# Instruction
Below, find the line containing "Recreate this scene as a Blender Python (bpy) script. Use" and the line containing "R_ = math.radians"; reproduce exactly those two and every line between them, omitting pictures.

____________

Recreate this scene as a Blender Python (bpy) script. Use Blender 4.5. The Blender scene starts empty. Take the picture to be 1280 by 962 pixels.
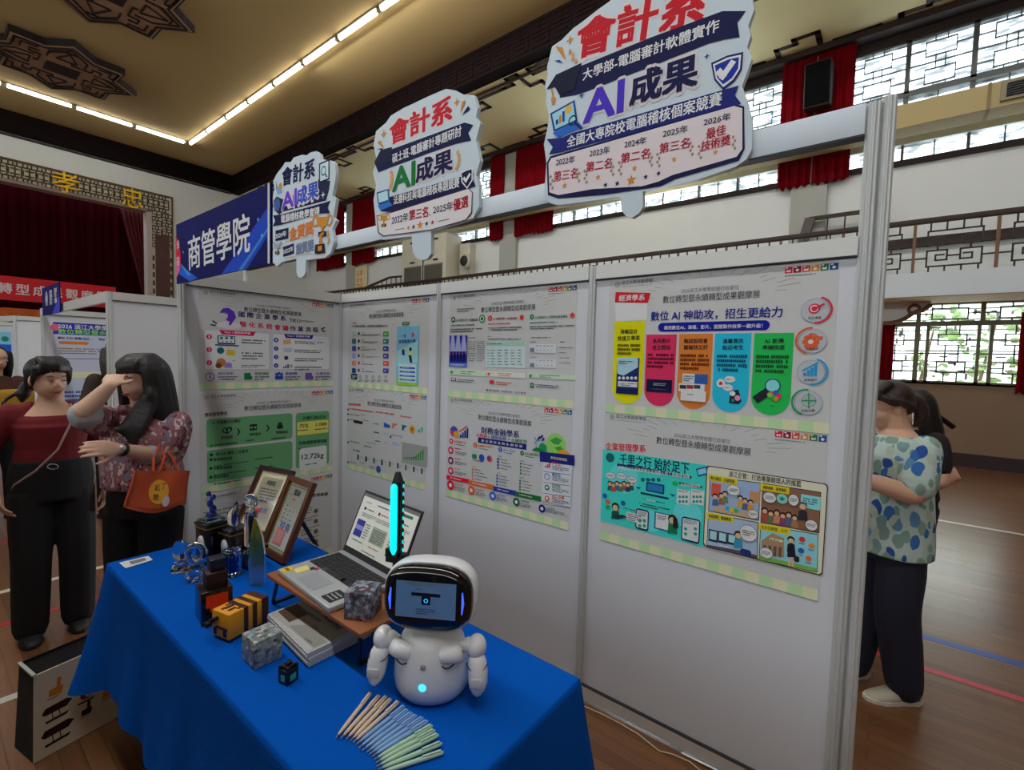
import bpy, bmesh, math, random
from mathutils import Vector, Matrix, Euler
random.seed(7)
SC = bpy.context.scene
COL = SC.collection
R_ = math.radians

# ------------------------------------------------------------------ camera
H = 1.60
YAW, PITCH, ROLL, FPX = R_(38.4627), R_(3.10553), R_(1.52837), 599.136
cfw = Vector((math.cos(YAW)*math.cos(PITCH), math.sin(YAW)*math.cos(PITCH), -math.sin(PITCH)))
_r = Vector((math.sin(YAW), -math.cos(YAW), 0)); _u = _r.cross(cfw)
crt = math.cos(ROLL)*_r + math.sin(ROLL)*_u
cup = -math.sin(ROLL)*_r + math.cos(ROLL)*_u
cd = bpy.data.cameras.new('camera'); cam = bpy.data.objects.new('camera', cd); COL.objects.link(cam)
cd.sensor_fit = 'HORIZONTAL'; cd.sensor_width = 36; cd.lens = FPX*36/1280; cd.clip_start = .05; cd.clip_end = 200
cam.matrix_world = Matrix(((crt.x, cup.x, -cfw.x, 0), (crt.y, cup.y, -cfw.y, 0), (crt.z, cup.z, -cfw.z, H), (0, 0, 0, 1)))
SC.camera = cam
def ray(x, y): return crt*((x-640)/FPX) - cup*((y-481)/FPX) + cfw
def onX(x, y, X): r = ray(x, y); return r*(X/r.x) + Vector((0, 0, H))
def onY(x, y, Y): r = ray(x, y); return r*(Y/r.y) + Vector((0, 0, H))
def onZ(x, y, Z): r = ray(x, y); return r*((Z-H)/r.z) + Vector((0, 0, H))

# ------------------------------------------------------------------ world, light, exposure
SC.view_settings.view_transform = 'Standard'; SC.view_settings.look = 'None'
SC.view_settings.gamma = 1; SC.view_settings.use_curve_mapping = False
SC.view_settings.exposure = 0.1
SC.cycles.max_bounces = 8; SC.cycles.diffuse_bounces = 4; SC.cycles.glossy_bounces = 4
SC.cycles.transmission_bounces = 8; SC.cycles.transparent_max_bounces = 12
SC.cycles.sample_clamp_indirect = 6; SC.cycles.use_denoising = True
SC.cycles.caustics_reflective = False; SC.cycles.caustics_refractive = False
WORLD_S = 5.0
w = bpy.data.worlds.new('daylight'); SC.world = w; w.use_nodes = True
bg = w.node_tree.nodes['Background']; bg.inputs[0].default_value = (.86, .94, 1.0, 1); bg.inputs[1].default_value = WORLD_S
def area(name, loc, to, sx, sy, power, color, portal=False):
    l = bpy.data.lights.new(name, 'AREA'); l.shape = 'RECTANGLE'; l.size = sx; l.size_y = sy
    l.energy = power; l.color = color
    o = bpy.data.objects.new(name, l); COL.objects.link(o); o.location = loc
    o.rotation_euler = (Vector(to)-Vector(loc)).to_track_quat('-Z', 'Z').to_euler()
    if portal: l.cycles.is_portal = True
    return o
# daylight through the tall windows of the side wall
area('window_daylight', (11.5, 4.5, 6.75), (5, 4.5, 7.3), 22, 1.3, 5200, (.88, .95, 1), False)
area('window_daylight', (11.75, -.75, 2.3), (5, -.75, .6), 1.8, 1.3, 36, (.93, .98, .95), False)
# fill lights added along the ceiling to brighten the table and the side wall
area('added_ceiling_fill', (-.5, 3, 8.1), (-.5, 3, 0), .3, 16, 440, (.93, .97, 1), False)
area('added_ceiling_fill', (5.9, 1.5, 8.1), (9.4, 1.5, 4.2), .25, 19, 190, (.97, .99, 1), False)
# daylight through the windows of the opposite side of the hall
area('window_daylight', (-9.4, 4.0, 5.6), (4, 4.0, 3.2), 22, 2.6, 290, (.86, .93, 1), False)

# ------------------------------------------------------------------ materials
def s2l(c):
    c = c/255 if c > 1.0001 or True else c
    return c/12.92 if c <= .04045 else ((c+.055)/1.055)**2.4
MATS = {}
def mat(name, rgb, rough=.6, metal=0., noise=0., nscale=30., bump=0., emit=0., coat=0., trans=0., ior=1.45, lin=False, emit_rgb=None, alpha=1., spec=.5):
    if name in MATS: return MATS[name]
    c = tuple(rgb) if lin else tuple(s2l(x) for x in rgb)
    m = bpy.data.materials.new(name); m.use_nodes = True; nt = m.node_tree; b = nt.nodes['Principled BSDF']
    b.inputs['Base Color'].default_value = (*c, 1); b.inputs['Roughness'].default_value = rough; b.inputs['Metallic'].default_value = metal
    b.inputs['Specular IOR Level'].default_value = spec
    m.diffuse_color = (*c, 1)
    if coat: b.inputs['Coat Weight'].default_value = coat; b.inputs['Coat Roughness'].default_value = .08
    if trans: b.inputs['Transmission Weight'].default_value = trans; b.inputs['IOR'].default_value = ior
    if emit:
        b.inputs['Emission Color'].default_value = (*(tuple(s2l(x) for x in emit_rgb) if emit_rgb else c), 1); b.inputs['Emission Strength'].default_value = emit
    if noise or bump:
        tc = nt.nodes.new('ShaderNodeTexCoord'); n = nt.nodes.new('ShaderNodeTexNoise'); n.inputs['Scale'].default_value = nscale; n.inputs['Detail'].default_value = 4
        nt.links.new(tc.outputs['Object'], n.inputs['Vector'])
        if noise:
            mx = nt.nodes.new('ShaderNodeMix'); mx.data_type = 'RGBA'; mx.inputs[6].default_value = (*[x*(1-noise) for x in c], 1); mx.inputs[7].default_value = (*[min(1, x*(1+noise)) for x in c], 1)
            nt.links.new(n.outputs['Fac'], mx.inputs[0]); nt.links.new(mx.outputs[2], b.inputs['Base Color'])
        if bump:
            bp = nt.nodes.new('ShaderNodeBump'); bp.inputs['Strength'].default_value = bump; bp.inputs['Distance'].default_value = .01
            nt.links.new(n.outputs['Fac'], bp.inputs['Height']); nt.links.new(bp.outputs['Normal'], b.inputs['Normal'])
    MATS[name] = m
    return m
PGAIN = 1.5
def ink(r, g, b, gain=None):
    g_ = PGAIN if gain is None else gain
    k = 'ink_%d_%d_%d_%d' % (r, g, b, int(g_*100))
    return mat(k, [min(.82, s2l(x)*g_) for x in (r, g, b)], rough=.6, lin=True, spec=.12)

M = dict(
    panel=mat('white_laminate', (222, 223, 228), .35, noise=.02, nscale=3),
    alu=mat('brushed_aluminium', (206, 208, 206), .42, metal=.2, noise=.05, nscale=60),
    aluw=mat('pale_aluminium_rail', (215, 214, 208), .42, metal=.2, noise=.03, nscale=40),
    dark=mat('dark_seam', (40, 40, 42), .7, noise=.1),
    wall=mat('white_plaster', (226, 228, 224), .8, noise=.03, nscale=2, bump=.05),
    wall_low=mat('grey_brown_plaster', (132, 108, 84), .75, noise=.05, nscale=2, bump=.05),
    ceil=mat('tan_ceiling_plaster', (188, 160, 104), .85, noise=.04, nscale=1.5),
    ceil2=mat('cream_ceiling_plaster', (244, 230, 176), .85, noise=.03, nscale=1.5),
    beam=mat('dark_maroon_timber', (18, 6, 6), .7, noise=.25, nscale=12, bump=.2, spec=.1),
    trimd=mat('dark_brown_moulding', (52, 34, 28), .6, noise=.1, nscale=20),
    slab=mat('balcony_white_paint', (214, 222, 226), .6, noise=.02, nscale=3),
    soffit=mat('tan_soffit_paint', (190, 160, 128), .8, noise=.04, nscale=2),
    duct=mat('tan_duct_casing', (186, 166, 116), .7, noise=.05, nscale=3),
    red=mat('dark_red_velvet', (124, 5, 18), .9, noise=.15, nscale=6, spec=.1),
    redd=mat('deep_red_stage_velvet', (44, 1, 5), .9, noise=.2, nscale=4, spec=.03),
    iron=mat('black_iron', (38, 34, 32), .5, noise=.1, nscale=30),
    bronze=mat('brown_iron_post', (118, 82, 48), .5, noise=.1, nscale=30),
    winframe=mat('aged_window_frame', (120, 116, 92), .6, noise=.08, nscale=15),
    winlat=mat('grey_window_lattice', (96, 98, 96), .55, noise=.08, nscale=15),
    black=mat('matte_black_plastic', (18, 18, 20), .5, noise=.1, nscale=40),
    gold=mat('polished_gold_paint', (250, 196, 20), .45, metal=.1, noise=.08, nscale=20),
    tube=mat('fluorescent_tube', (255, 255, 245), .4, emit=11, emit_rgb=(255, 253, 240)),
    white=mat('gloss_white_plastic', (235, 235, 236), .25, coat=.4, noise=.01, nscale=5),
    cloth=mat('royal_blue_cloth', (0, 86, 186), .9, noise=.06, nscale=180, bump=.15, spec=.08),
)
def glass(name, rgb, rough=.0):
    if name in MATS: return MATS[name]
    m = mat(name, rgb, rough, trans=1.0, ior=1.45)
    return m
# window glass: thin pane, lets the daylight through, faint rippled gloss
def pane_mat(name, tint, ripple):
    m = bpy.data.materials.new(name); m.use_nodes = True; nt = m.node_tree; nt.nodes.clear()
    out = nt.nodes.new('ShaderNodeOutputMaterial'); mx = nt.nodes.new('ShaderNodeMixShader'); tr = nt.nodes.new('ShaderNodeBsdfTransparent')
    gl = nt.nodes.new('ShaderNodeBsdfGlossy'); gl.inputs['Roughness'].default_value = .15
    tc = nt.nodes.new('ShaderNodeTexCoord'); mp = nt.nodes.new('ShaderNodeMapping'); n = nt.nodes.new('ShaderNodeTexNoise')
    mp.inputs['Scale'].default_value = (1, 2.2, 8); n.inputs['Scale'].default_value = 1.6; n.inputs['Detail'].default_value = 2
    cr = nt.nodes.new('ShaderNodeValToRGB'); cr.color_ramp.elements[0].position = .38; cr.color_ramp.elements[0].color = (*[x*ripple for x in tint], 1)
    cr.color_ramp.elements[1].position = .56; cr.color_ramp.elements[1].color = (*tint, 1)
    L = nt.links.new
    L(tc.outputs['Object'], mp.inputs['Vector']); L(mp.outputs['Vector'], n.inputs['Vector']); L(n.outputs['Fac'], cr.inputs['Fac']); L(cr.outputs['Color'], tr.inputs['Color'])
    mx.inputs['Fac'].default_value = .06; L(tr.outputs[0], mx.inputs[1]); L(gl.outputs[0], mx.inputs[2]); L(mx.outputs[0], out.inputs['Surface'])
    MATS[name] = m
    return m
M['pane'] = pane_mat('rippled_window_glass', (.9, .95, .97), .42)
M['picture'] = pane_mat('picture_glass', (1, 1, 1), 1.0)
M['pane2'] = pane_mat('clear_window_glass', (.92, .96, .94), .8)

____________

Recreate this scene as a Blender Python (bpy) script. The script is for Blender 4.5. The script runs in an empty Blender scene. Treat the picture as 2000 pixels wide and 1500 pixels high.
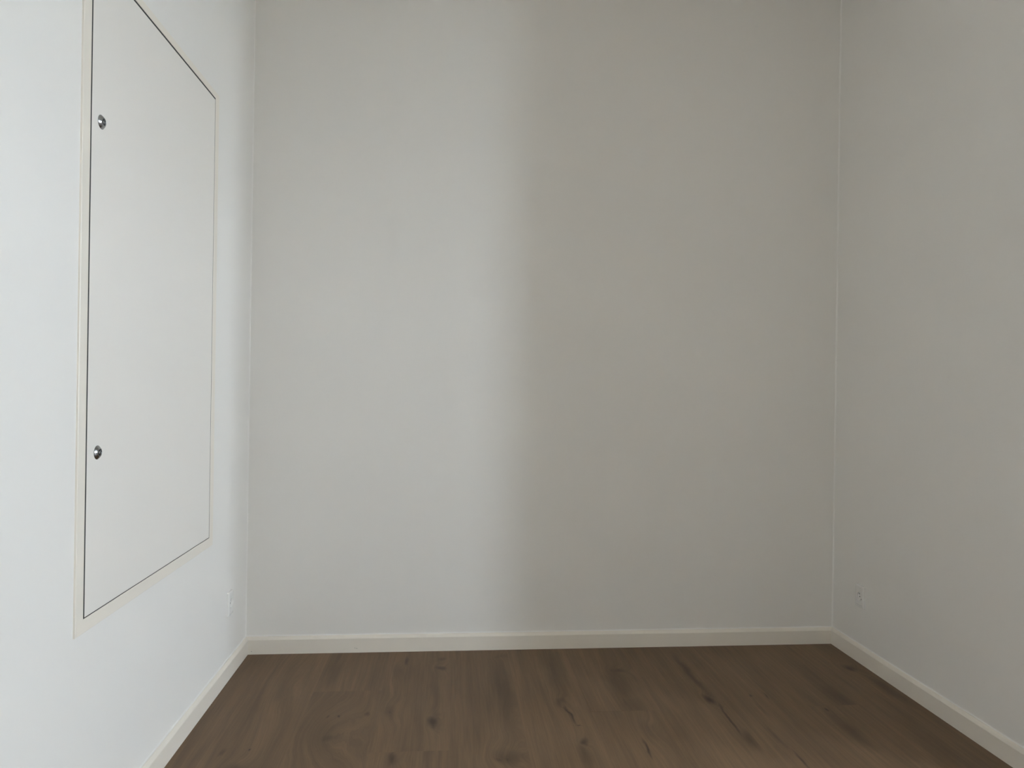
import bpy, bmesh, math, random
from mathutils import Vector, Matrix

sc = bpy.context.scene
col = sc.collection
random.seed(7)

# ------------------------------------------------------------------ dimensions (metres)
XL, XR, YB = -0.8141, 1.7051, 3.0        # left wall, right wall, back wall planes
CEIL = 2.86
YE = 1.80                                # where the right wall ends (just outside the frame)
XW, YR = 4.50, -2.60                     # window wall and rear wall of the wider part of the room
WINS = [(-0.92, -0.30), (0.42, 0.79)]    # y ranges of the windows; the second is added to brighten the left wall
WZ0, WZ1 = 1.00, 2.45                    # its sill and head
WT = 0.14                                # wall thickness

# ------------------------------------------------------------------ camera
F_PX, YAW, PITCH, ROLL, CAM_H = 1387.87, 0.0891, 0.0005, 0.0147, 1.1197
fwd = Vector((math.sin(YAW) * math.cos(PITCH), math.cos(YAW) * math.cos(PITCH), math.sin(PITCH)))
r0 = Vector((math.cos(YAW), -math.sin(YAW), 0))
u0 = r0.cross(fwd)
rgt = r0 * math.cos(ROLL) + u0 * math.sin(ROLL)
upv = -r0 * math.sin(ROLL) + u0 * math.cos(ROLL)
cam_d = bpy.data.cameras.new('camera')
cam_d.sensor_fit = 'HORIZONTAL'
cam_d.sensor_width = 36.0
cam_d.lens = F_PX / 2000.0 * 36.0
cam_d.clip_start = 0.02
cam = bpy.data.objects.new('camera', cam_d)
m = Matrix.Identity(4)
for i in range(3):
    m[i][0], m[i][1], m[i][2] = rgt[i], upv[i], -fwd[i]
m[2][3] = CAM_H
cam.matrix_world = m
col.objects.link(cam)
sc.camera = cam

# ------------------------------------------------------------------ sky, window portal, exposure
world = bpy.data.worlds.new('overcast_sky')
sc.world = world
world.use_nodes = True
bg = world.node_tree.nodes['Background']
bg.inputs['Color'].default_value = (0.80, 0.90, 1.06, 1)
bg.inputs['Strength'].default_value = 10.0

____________

# Exercise answer
Recreate this scene as a Blender Python (bpy) script. Use Blender 4.5. The Blender scene starts empty. Take the picture to be 1280 by 962 pixels.
import bpy, bmesh, math, random
from mathutils import Vector, Matrix, Euler
random.seed(7)
SC = bpy.context.scene
COL = SC.collection
R_ = math.radians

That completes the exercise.